Brexit risks disrupting EU agriculture market

EU farm and food businesses may pay a big price for Brexit if new trade barriers pop up and dim the British appetite for products like Irish cheddar, French wine and Danish bacon, experts and advocates warn. Sounding the alarm is the main European farmers' union, Copa-Cogeca, which released a preliminary 156-page report one month after Britain formally told Brussels in late March it will withdraw from the bloc. "Farmers should not have to pay the price of a political decision," Cogeca President Thomas Magnusson warned, referring to the risk of post-Brexit trade barriers like tariffs. Farmers in the remaining 27 European Union states could find it particularly hard to export to such an important market as Britain, a net importer, if London and Brussels fail to strike a post-Brexit free-trade deal. Prices could increase sharply if Britain leaves the customs union under a "hard" Brexit, something British Prime Minister Theresa May has not ruled out if she does not get the new trade terms she wants. British consumers would then likely buy fewer of the EU agriculture products they have become used to in the last four decades. Standing to lose the most, the report's authors warn, are producers of fruit, vegetables, beef, dairy products and wine -- which account for a large chunk of the 45 billion euros ($50 billion) in annual EU food and agriculture exports to the United Kingdom. The Copa-Cogeca said it "strongly hoped" that the European Commission, the EU executive, will include in its 2019 and 2020 budgets "adequate crisis management tools" to aid farmers hit by any negative consequences. With the rise of Britons consuming sophisticated specialty European products, Britain's exit from the bloc could also hit hard cheese and wine producers who have been granted Protected Geographic Indications.Agriculture ranks 17th in UK exports to the EU, far behind the automobile sector, while the UK is a net importer of EU agriculture products.

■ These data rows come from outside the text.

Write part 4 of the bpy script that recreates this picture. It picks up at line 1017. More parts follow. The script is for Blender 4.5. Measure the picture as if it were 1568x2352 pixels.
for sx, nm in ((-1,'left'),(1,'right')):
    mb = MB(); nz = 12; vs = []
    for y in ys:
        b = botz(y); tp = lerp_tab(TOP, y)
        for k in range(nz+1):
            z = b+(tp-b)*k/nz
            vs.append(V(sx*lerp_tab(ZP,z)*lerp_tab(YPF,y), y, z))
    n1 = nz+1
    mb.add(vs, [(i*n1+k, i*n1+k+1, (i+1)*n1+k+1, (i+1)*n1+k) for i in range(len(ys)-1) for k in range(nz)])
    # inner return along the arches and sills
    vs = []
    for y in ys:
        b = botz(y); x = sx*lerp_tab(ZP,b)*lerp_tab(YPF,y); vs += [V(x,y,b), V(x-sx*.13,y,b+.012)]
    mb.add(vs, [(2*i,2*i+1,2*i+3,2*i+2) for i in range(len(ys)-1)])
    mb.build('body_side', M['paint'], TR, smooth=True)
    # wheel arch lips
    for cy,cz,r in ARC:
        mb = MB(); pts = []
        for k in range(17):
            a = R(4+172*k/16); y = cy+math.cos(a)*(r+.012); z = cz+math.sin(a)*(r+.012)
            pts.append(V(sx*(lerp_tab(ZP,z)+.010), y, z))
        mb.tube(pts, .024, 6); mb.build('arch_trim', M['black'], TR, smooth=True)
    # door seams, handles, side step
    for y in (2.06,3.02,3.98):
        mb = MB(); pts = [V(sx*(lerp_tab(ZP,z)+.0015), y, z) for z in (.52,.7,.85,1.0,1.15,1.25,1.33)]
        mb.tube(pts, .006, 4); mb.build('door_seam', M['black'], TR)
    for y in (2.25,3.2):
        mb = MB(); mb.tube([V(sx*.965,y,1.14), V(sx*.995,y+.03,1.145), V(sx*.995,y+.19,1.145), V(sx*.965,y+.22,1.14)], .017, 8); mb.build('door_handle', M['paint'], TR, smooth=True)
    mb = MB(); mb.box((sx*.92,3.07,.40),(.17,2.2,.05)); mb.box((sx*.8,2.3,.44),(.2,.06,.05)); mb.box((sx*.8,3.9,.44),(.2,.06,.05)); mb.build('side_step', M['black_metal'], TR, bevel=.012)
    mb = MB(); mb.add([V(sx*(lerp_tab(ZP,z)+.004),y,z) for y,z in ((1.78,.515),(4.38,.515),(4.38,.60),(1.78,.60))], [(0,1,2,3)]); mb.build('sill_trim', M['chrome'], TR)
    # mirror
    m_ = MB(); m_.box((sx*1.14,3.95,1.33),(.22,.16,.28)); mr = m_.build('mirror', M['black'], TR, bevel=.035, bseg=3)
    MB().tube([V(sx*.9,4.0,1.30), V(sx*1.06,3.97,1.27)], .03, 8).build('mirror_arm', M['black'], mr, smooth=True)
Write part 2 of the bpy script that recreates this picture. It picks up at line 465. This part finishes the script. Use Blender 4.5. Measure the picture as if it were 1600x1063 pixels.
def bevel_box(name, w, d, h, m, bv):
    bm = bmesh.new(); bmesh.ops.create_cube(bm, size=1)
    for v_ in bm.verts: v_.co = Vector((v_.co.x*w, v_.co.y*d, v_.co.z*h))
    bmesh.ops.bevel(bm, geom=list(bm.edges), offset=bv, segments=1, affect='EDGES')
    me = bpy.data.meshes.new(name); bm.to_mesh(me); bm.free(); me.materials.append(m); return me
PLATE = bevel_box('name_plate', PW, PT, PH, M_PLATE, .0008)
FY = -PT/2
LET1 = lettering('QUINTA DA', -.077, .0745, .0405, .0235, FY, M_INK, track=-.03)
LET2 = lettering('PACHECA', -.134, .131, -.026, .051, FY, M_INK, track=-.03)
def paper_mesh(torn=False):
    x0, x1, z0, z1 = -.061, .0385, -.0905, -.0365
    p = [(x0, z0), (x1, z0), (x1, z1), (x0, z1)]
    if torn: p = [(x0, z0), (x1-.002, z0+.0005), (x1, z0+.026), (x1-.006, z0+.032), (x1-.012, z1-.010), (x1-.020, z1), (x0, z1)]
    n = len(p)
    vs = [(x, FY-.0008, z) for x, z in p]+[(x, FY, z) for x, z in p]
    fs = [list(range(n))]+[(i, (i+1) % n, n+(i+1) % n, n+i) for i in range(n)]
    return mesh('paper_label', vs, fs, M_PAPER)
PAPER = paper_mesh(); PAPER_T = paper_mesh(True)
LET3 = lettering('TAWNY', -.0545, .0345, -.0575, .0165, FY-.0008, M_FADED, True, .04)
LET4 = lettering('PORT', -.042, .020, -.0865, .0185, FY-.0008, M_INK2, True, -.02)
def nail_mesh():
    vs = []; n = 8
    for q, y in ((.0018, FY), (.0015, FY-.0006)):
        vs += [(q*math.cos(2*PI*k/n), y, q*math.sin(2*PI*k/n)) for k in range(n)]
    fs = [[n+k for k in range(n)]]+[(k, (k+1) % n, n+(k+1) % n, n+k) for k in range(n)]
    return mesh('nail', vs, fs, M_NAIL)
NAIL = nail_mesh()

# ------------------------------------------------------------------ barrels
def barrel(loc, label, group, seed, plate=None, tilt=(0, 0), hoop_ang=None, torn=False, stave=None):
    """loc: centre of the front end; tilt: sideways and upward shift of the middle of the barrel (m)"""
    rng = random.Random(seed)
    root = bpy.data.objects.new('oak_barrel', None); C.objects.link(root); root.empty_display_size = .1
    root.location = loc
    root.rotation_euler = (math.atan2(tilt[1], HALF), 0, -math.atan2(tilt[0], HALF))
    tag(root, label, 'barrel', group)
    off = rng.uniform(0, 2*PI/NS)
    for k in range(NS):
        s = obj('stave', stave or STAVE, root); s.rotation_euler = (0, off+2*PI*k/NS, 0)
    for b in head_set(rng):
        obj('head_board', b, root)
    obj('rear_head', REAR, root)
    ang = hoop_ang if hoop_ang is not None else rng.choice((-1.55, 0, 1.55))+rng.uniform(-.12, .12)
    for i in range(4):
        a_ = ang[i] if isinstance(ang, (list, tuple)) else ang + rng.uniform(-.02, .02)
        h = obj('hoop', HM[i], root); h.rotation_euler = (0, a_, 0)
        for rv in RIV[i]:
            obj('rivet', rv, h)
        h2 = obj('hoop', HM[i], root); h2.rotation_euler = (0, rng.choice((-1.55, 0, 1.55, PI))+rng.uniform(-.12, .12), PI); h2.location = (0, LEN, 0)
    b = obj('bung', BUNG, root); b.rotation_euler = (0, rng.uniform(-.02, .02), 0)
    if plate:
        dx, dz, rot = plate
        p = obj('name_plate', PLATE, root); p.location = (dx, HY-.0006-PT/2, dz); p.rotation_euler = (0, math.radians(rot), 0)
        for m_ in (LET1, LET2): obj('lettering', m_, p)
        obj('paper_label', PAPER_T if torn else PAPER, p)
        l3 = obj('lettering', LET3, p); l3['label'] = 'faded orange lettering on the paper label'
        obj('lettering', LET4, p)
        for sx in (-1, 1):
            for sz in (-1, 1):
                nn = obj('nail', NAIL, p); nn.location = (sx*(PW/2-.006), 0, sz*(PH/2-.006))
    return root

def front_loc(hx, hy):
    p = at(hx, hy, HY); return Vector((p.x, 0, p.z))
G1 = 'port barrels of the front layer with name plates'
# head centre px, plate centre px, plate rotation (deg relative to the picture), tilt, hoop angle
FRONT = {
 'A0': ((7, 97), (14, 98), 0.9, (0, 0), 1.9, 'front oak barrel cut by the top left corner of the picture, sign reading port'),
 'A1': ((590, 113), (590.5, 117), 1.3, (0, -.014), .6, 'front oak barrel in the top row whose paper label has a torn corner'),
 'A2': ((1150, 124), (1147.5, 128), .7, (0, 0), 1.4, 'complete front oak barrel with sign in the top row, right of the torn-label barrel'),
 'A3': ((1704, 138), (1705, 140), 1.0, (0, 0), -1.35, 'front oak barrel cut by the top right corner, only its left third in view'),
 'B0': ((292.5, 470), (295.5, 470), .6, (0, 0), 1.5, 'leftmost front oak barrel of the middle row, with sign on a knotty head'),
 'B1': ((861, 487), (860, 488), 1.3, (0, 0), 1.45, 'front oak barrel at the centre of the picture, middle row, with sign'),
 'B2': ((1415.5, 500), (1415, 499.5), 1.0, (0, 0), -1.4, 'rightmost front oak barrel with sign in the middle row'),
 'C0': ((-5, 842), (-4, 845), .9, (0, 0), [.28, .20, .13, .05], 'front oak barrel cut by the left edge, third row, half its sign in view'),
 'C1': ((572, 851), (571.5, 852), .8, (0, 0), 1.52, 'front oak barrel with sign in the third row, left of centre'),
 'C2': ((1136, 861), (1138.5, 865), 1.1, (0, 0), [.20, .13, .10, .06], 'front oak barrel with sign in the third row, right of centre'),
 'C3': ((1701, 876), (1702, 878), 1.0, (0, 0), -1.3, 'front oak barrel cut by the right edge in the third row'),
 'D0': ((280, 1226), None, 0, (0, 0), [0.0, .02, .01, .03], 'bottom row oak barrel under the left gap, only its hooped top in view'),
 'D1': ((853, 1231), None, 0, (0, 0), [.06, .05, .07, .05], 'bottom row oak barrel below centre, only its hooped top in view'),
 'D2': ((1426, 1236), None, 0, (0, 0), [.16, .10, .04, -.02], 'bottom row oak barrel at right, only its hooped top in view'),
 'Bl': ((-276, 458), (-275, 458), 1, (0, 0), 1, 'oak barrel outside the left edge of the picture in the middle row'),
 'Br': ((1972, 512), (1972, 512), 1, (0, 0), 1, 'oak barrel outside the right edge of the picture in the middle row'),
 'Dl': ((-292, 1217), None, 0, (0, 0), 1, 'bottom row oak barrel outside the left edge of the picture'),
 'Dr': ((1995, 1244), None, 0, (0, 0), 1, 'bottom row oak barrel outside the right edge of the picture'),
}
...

Alan Matthews, a professor at Trinity College in the Irish capital Dublin, said Britain's trade position with the EU gives it "some bargaining power" entering the Brexit negotiations due to start after the June 8 British elections. "But there are other areas where the shoe is on the other foot," he said. New trade barriers would also hurt the 11 billion pounds ($14 billion) in annual UK agriculture exports to Europe, hitting mainstays like Scotch whisky and British lamb.